The appellees owed to the board of county commissioners a legal duty to make their reports without fraud, and a contractual duty to make them, under the terms of their contract, with the care and caution required of experts. They likewise owed a duty to third persons, if any, to whom they knew, or reasonably should have known, their employer intended to exhibit their reports, and upon which they might act to their injury, to make such reports without fraud. But there is no finding that appellees made a fraudulent report, or of a reliance upon appellees’ report by either the appellant or Armijo, nor, of course, that they, or either of them, was injured by such reliance, so as to bring the case within the doctrine of Ultramares Corp. v. Touche, 255 N.Y. 170, 174 N.E. 441, 74 A.L.R. 1139.
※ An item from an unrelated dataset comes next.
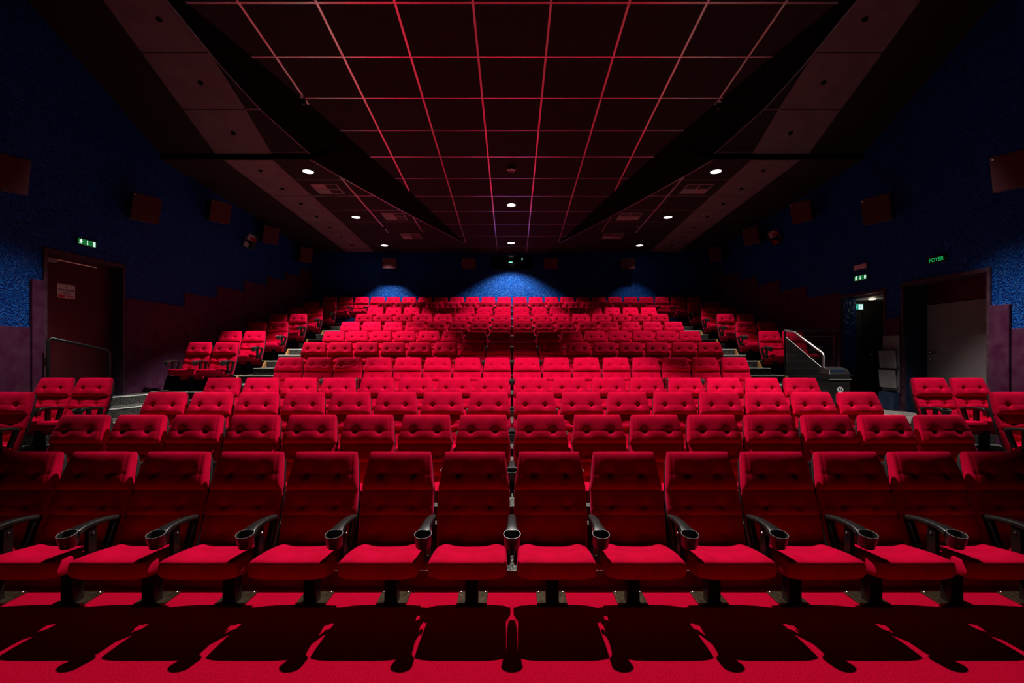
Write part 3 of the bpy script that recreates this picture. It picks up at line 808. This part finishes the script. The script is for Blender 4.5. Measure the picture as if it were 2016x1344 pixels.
# ------------------------------------------------------------------ left door
def frame_x(par, x0, x1, ya, yb, z0, z1, w, mat='door_frame'):
    mb = MB(); mb.box(x0, x1, ya - w, ya, z0, z1 + w); mb.box(x0, x1, yb, yb + w, z0, z1 + w); mb.box(x0, x1, ya, yb, z1, z1 + w)
    return mb.build('door_frame', mat, par, bevel=0.004, seg=1)
ya, yb, z0, z1 = D1
d1 = struct(MB().box(-WX - 0.22, -WX - 0.17, ya + 0.01, yb - 0.01, z0, z1 - 0.04).build('door_1', 'door_red'), 'dark red door in the left wall')
frame_x(d1, -WX - 0.28, -WX + 0.03, ya + 0.01, yb - 0.01, z0, z1 - 0.05, 0.06)
cl = MB(); cl.box(-WX - 0.17, -WX - 0.11, 7.80, 8.06, z1 - 0.17, z1 - 0.10)
cl.build('door_closer', 'grey_board', d1, bevel=0.01)
MB().tube([(-WX - 0.14, 7.95, z1 - 0.11), (-WX - 0.13, 8.82, z1 - 0.115)], 0.011, 8).build('closer_rail', 'steel', d1)
# notice on the door
pc = at(125, 573.5, 8.28); px_ = -WX - 0.168
t = thing('paper_notice', 'white paper notice stuck on the dark left door', 'notice', (px_, 8.27, pc.z), (0, 0, R(90)))
MB().box(-0.165, 0.165, -0.003, 0.0, -0.118, 0.118).build('sheet', 'paper', t)
def txt(body, size, x, z, mat, par, name='lettering'):
    cu = bpy.data.curves.new(name, 'FONT'); cu.body = body; cu.size = size; cu.align_x = 'CENTER'; cu.align_y = 'CENTER'; cu.extrude = 0.0003
    cu.offset = size * 0.035
    cu.materials.append(M[mat]); o = link(name, cu, par); o.location = (x, -0.0038, z); o.rotation_euler = (R(90), 0, 0); return o
txt('NOTAUSGANG', 0.041, 0.0, 0.018, 'ink', t)
mb = MB()
for sx, sz in ((0, 0.072), (-0.135, 0.022), (0.135, 0.018)): mb.prism([(sx - .012, sz), (sx, sz - .013), (sx + .012, sz), (sx, sz + .013)], -0.0042, -0.003, axis='y')
for z_, w_ in ((-0.022, 0.11), (-0.036, 0.085), (-0.05, 0.05)): mb.box(-w_, w_, -0.0042, -0.003, z_ - .003, z_ + .003)
mb.box(-0.155, 0.155, -0.0042, -0.003, 0.104, 0.108)
mb.build('printed_lines', 'ink', t)
mb = MB().box(-0.15, -0.02, -0.0042, -0.003, -0.108, -0.062)
for k in range(7): mb.box(0.01 + k * 0.02, 0.024 + k * 0.02, -0.0042, -0.003, -0.105 + 0.004 * (k % 3), -0.075 + 0.006 * ((k * 2) % 3))
mb.build('red_print', 'red_ink', t)
# handrail by the left landing
h2 = (FL[4] + L6) / 2
t = thing('handrail', 'black tubular handrail by the steps to the left door', 'handrail', (-6.74, 8.26, h2))
a = Vector((-7.16, 7.62, L6)) - Vector(t.location)
pa = [a + Vector((0, 0, 0)), a + Vector((0, 0, 0.97)), a + Vector((0.02, 0.03, 1.01))]
pb = [Vector((-0.02, -0.03, 0.985)), Vector((0, 0, 0.94)), Vector((0, 0, 0))]
MB().tube(pa + pb, 0.024, 10).build('rail', 'black_metal', t, smooth=50)
mb = MB(); mb.lathe([(0.0, 0.008), (0.05, 0.008), (0.05, 0.0)], 14); mb.lathe([(0.0, 0.008), (0.05, 0.008), (0.05, 0.0)], 14, Matrix.Translation(a))
mb.build('foot_flange', 'black_metal', t)

# ------------------------------------------------------------------ right doors
ya, yb, z0, z1 = D2
d2 = struct(MB().box(7.72, 7.77, ya, yb, z0, 2.63).build('door_2', 'door_grey'), 'grey foyer door in the right wall')
MB().box(7.73, 7.77, ya, yb, 2.645, z1).build('transom', 'door_red', d2)
frame_x(d2, WX - 0.03, WX + 0.30, ya + 0.01, yb - 0.01, z0, z1 - 0.05, 0.06)
mb = MB(); mb.box(WX + 0.02, 7.79, yb - 0.012, yb + 0.05, z0, z1); mb.box(WX + 0.02, 7.79, ya - 0.05, ya + 0.012, z0, z1); mb.box(WX + 0.02, 7.79, ya, yb, z1 - 0.02, z1 + 0.05)
mb.box(WX + 0.02, 7.79, ya, yb, z0 - 0.05, z0)
mb.build('door_reveal', 'dark_blue', d2)
hz = z0 + 1.08
mb = MB(); mb.tube([(7.72, 9.08, hz), (7.66, 9.08, hz), (7.655, 9.06, hz), (7.655, 8.92, hz)], 0.011, 8)
mb.lathe([(0.0, 0.0), (0.028, 0.0), (0.028, 0.008)], 14, Matrix.Translation((7.712, 9.08, hz)) @ Matrix.Rotation(R(-90), 4, 'Y'))
mb.lathe([(0.0, 0.0), (0.025, 0.0), (0.025, 0.008)], 14, Matrix.Translation((7.712, 9.08, hz - 0.12)) @ Matrix.Rotation(R(-90), 4, 'Y'))
mb.build('handle', 'steel', d2, smooth=40)
# vestibule behind the narrow exit
ya, yb, z0, z1 = D3; VY = 11.36
mb = MB(); mb.box(WX + 0.3, 9.6, VY, VY + 0.1, z0 - 0.05, z1 + 0.1); mb.box(9.5, 9.6, ya - 0.3, VY, z0 - 0.05, z1 + 0.1); mb.box(WX + 0.3, 9.6, ya - 0.4, ya - 0.3, z0 - 0.05, z1 + 0.1)
struct(mb.build('wall_vestibule', 'black'))
struct(MB().box(WX, 9.6, ya - 0.3, VY + 0.05, z0 - 0.05, z0 + 0.002).build('floor_vestibule', 'stone_floor'))
struct(MB().box(WX + 0.3, 9.6, ya - 0.3, VY + 0.05, 2.93, 3.0).build('ceiling_vestibule', 'grey_board'))
fr3 = struct(MB().box(8.05, 8.95, VY - 0.05, VY - 0.005, z0, 2.70).build('door_3', 'door_black'), 'black door at the end of the vestibule')
frame_x(fr3, WX - 0.03, WX + 0.06, ya + 0.01, yb - 0.01, z0, z1 - 0.05, 0.05)
hz = z0 + 1.05
mb = MB(); mb.tube([(8.22, VY - 0.05, hz), (8.22, VY - 0.10, hz), (8.34, VY - 0.105, hz)], 0.011, 8); mb.box(8.19, 8.25, VY - 0.062, VY - 0.048, hz - 0.16, hz + 0.05)
mb.build('handle', 'steel', fr3)
MB().box(8.62, 8.635, VY - 0.056, VY - 0.048, z0 + 0.1, z0 + 1.9).build('edge_highlight', 'steel', fr3)  # pale strip drawn in as the highlight along the door edge
MB().box(7.86, 7.885, VY - 0.02, VY - 0.004, z0 + 1.33, z0 + 1.55).build('light_slot', 'white', fr3)
sc_ = at(1692, 603.5, 11.25)
t = thing('exit_sign', 'lit teal exit sign with arrow inside the narrow right doorway', 'exit sign', (sc_.x, VY - 0.02, sc_.z))
MB().box(-0.13, 0.13, -0.035, 0.02, -0.07, 0.07).build('housing', 'white', t, bevel=0.004)
MB().box(-0.125, 0.125, -0.039, -0.033, -0.065, 0.065).build('panel', 'teal_lit', t)
mb = MB(); mb.box(-0.08, -0.05, -0.042, -0.038, 0.0, 0.05); mb.prism([(-0.11, 0.01), (-0.02, 0.01), (-0.065, -0.05)], -0.042, -0.038, axis='y'); mb.box(0.02, 0.11, -0.042, -0.038, -0.058, 0.058)
mb.build('pictogram', 'white_lit', t)
mb = MB(); man(mb, 0.062, -0.002, 0.085, -0.044, -0.041); mb.build('figure', 'teal_lit', t)
lc = at(1717, 592, 10.9); t = thing('vestibule_lamp', 'small lit ceiling lamp inside the narrow right doorway', 'ceiling light', (lc.x, 10.9, 2.928))
MB().lathe([(0.0, -0.012), (0.06, -0.012), (0.075, 0.0)], 20).build('lens', 'lamp_dim', t)
lt = bpy.data.lights.new('lamp_glow', 'POINT'); lt.energy = 1.5; lt.color = (1, .85, .65); lt.shadow_soft_size = 0.05
lo = link('lamp_glow', lt, t); lo.location = (0, 0, -0.05)
# leaflet boards on the pillar between the doors
t = thing('leaflet_rack', 'grey leaflet rack with two pockets on the pillar between right doors', 'rack', (WX - 0.05, 9.43, 1.35), (0, 0, R(-90)))
MB().box(-0.20, 0.20, -0.02, 0.0, -0.35, 0.72).build('back_board', 'grey_board', t, bevel=0.003, seg=1)
for z_ in (0.10, -0.27):
    mb = MB(); mb.add([(-0.205, -0.075, z_), (0.205, -0.075, z_), (0.205, -0.10, z_ + 0.335), (-0.205, -0.10, z_ + 0.335), (-0.205, -0.06, z_), (0.205, -0.06, z_), (0.205, -0.085, z_ + 0.335), (-0.205, -0.085, z_ + 0.335)],
                      [(0, 1, 2, 3), (7, 6, 5, 4), (0, 4, 5, 1), (1, 5, 6, 2), (2, 6, 7, 3), (3, 7, 4, 0)])
    p = mb.build('pocket', 'grey_board', t, bevel=0.003, seg=1)
    MB().box(-0.203, 0.203, -0.075, -0.018, z_ + 0.0, z_ + 0.02).build('pocket_base', 'black_metal', p)
MB().box(-0.19, 0.19, -0.11, 0.0, -0.68, -0.36).build('lower_box', 'dark_blue', t, bevel=0.005)

# glass balustrade at the end of the seventh row
BX, BY = AX1 + 0.03, 10.52
bz = CZ + (HZ - 651) / F * BY
t = thing('balustrade', 'glass balustrade with black posts and sloping steel handrail by the bin', 'balustrade', (BX, BY, FL[4]))
o3 = Vector(t.location)
def L(x, y, z): return Vector((x, y, z)) - o3
MB().tube([L(BX, BY, FL[4]), L(BX, BY, bz)], 0.022, 8).build('post', 'black_metal', t)
MB().tube([L(6.90, BY, FL[4]), L(6.90, BY, bz - 0.05), L(6.87, BY, bz - 0.01), L(6.83, BY, bz), L(BX, BY, bz)], 0.022, 8).build('top_rail', 'black_metal', t, smooth=50)
MB().tube([L(BX, BY, bz + 0.005), L(BX, 10.15, bz - 0.05), L(BX, 9.26, FL[4] + 1.09), L(BX, 9.21, FL[4] + 1.03), L(BX, 9.21, FL[4])], 0.024, 10).build('handrail', 'steel', t, smooth=50)
MB().box(0.04, 6.86 - BX, -0.006, 0.006, 0.06, bz - 0.13 - FL[4]).build('glass_pane', 'glass', t)
MB().prism([(9.25 - BY, 0.03), (10.48 - BY, 0.03), (10.48 - BY, bz - 0.14 - FL[4]), (9.25 - BY, 0.80)], -0.006, 0.006, axis='x').build('glass_pane', 'glass', t)
mb = MB(); mb.tube([(0.06, 0, bz - 0.125 - FL[4]), (6.84 - BX, 0, bz - 0.125 - FL[4])], 0.006, 6); mb.build('glass_edge', 'white_strip', t)
mb = MB(); mb.tube([(0, 10.48 - BY, bz - 0.135 - FL[4]), (0, 9.25 - BY, 0.805)], 0.006, 6); mb.build('glass_edge', 'white_strip', t)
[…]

We are entirely satisfied that appellant could have collected from Armijo the balance due it, without the necessity of a suit, and certainly with much less trouble and expense than it has incurred in this proceeding against appellees. Its negligence in failing or refusing to collect from Armijo does not appeal to this court as a reason for requiring third persons to pay the debt.

It should be stated in behalf of the appellees that the trial court found that they performed their contract; that they were not negligent, and that no act or default of theirs caused or contributed to the loss of the county’s funds.

The decree of the district court should be affirmed, and it is so ordered.

SADLER, C. J., and MABRY, J., concur.

BICKLEY and THREET, JJ., concur'in result.